Kept pants on: check. The night's standards are low.
Tonight is Donald Trump's first State of the Union speech, a milestone that many of us weren't sure the angry, puffy man would reach. He is currently mired in multiple scandals of the sort that would define any other "presidency." His campaign team is being investigated for possible connections to a Russian intelligence operation aimed against the American elections. He himself is being investigated for potentially seeking to obstruct justice via various acts evidently intended to block that investigation. It has just been revealed that just before that campaign ended Trump paid "hush money" to a porn actress in exchange for concealing sexual encounters while wife Melania was home with newborn child. He continues to receive cash payments from foreign and corporate well-wishers seeking audience at Mar-a-Lago and other properties. Testimony to the House and Senate continues to suggest an empire brimming over with money-laundering schemes, perhaps with the now-president's approval and perhaps without it. Newspapers are awash with stories of his various private tantrums against his own staff, other government workers, and the people he sees on his television set. It is at this point taken as a given that any sentence that comes either from his mouth or from the White House's various spokespersons are, as likely as not, lies.

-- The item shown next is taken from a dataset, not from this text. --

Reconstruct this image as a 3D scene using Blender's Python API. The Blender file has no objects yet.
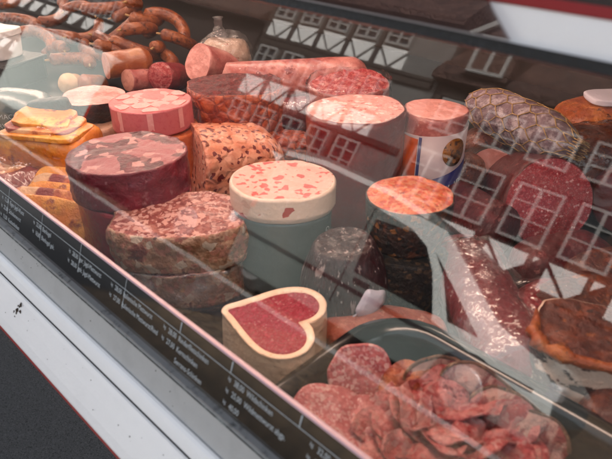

Against this background various media pundits are already writing up stories praising Trump's yet-to-be-given speech as, once again, the long-awaited pivot that will finally, at long last, suggest the shouting lout might at some future point be deemed presidential.
To do this, he will have to read words he didn't write from a teleprompter placed in front of him. That's it. The contents do not matter, although it would be considered slightly more presidential if the speech mostly dodges dwelling on the president's various perceived enemies. It need not be unifying, because unifying was a metric for measuring past leaders, not this one. It need not set concrete policy goals, because Trump will likely renounce them days or weeks later.
Finally, a certain class of pundits will say in editorials to go out the moment the prompters flick off, this is the Donald Trump we have been waiting for.
And it will last approximately three days, or until Trump begins tweeting again. Or perhaps two days, at which point a cheap and pathetic affair with another porn actress will be revealed. Or one day, after which a new leak will even more closely link Trump's inner circle with feverish attempts to shutter the inquiry into Russian election interference.